*INSTRUCTION:* Write out the full listing again, exactly as it stands.

*INFORMATION SUPPLIED:*
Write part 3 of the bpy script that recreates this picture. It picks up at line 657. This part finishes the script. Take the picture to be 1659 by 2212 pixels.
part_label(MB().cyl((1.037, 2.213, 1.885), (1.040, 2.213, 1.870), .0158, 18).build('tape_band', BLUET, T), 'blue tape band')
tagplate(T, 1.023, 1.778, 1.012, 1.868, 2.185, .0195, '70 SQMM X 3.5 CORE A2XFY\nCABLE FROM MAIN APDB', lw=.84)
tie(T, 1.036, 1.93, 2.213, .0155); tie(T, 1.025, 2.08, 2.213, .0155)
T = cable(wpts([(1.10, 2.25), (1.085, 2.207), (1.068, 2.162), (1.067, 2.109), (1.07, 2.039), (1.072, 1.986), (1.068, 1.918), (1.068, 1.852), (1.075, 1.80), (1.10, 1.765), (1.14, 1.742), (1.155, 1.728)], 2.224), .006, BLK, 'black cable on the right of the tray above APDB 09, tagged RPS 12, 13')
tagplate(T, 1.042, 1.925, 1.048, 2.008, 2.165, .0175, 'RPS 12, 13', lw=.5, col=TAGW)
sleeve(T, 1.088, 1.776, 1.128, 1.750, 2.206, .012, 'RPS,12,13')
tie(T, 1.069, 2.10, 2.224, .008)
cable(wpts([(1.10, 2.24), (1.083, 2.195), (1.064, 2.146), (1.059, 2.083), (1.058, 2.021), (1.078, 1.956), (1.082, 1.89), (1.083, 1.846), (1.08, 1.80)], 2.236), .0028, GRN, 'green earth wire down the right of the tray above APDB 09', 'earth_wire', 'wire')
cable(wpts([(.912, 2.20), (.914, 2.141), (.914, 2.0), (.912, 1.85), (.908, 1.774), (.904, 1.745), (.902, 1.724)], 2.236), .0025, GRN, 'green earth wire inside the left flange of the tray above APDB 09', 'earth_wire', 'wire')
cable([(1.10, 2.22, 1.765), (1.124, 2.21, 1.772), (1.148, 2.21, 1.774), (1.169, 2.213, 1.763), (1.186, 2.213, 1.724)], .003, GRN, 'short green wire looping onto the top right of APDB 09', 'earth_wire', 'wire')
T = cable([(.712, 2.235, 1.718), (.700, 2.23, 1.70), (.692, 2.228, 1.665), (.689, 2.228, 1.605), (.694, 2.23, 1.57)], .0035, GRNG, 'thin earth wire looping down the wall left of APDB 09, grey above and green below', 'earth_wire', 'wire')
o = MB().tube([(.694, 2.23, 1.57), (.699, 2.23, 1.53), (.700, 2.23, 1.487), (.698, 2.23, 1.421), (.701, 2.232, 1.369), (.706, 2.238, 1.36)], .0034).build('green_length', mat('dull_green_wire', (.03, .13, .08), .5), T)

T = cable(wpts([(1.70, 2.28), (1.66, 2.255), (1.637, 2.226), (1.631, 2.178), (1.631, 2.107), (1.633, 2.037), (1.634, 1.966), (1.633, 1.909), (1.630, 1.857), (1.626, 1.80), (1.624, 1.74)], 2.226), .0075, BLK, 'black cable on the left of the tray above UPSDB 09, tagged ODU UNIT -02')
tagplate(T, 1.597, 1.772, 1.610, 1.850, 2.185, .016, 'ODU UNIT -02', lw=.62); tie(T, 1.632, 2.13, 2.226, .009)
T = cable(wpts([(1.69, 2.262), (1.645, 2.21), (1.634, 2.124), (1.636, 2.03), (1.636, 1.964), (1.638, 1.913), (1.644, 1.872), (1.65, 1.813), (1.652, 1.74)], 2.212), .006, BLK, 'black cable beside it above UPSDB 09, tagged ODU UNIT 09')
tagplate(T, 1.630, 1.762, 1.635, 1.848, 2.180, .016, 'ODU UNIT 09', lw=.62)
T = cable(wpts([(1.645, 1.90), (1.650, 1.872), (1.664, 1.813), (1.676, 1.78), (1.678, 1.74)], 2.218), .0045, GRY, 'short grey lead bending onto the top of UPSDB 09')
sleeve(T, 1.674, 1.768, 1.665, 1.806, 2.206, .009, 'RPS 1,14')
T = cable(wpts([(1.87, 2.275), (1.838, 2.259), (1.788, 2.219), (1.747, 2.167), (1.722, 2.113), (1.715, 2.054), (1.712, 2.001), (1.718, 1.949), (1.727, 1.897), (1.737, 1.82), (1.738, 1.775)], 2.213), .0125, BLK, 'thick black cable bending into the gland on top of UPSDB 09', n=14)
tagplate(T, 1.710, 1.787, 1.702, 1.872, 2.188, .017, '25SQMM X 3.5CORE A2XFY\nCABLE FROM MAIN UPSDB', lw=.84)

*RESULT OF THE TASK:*
Write part 3 of the bpy script that recreates this picture. It picks up at line 657. This part finishes the script. Take the picture to be 1659 by 2212 pixels.
part_label(MB().cyl((1.037, 2.213, 1.885), (1.040, 2.213, 1.870), .0158, 18).build('tape_band', BLUET, T), 'blue tape band')
tagplate(T, 1.023, 1.778, 1.012, 1.868, 2.185, .0195, '70 SQMM X 3.5 CORE A2XFY\nCABLE FROM MAIN APDB', lw=.84)
tie(T, 1.036, 1.93, 2.213, .0155); tie(T, 1.025, 2.08, 2.213, .0155)
T = cable(wpts([(1.10, 2.25), (1.085, 2.207), (1.068, 2.162), (1.067, 2.109), (1.07, 2.039), (1.072, 1.986), (1.068, 1.918), (1.068, 1.852), (1.075, 1.80), (1.10, 1.765), (1.14, 1.742), (1.155, 1.728)], 2.224), .006, BLK, 'black cable on the right of the tray above APDB 09, tagged RPS 12, 13')
tagplate(T, 1.042, 1.925, 1.048, 2.008, 2.165, .0175, 'RPS 12, 13', lw=.5, col=TAGW)
sleeve(T, 1.088, 1.776, 1.128, 1.750, 2.206, .012, 'RPS,12,13')
tie(T, 1.069, 2.10, 2.224, .008)
cable(wpts([(1.10, 2.24), (1.083, 2.195), (1.064, 2.146), (1.059, 2.083), (1.058, 2.021), (1.078, 1.956), (1.082, 1.89), (1.083, 1.846), (1.08, 1.80)], 2.236), .0028, GRN, 'green earth wire down the right of the tray above APDB 09', 'earth_wire', 'wire')
cable(wpts([(.912, 2.20), (.914, 2.141), (.914, 2.0), (.912, 1.85), (.908, 1.774), (.904, 1.745), (.902, 1.724)], 2.236), .0025, GRN, 'green earth wire inside the left flange of the tray above APDB 09', 'earth_wire', 'wire')
cable([(1.10, 2.22, 1.765), (1.124, 2.21, 1.772), (1.148, 2.21, 1.774), (1.169, 2.213, 1.763), (1.186, 2.213, 1.724)], .003, GRN, 'short green wire looping onto the top right of APDB 09', 'earth_wire', 'wire')
T = cable([(.712, 2.235, 1.718), (.700, 2.23, 1.70), (.692, 2.228, 1.665), (.689, 2.228, 1.605), (.694, 2.23, 1.57)], .0035, GRNG, 'thin earth wire looping down the wall left of APDB 09, grey above and green below', 'earth_wire', 'wire')
o = MB().tube([(.694, 2.23, 1.57), (.699, 2.23, 1.53), (.700, 2.23, 1.487), (.698, 2.23, 1.421), (.701, 2.232, 1.369), (.706, 2.238, 1.36)], .0034).build('green_length', mat('dull_green_wire', (.03, .13, .08), .5), T)

T = cable(wpts([(1.70, 2.28), (1.66, 2.255), (1.637, 2.226), (1.631, 2.178), (1.631, 2.107), (1.633, 2.037), (1.634, 1.966), (1.633, 1.909), (1.630, 1.857), (1.626, 1.80), (1.624, 1.74)], 2.226), .0075, BLK, 'black cable on the left of the tray above UPSDB 09, tagged ODU UNIT -02')
tagplate(T, 1.597, 1.772, 1.610, 1.850, 2.185, .016, 'ODU UNIT -02', lw=.62); tie(T, 1.632, 2.13, 2.226, .009)
T = cable(wpts([(1.69, 2.262), (1.645, 2.21), (1.634, 2.124), (1.636, 2.03), (1.636, 1.964), (1.638, 1.913), (1.644, 1.872), (1.65, 1.813), (1.652, 1.74)], 2.212), .006, BLK, 'black cable beside it above UPSDB 09, tagged ODU UNIT 09')
tagplate(T, 1.630, 1.762, 1.635, 1.848, 2.180, .016, 'ODU UNIT 09', lw=.62)
T = cable(wpts([(1.645, 1.90), (1.650, 1.872), (1.664, 1.813), (1.676, 1.78), (1.678, 1.74)], 2.218), .0045, GRY, 'short grey lead bending onto the top of UPSDB 09')
sleeve(T, 1.674, 1.768, 1.665, 1.806, 2.206, .009, 'RPS 1,14')
T = cable(wpts([(1.87, 2.275), (1.838, 2.259), (1.788, 2.219), (1.747, 2.167), (1.722, 2.113), (1.715, 2.054), (1.712, 2.001), (1.718, 1.949), (1.727, 1.897), (1.737, 1.82), (1.738, 1.775)], 2.213), .0125, BLK, 'thick black cable bending into the gland on top of UPSDB 09', n=14)
tagplate(T, 1.710, 1.787, 1.702, 1.872, 2.188, .017, '25SQMM X 3.5CORE A2XFY\nCABLE FROM MAIN UPSDB', lw=.84)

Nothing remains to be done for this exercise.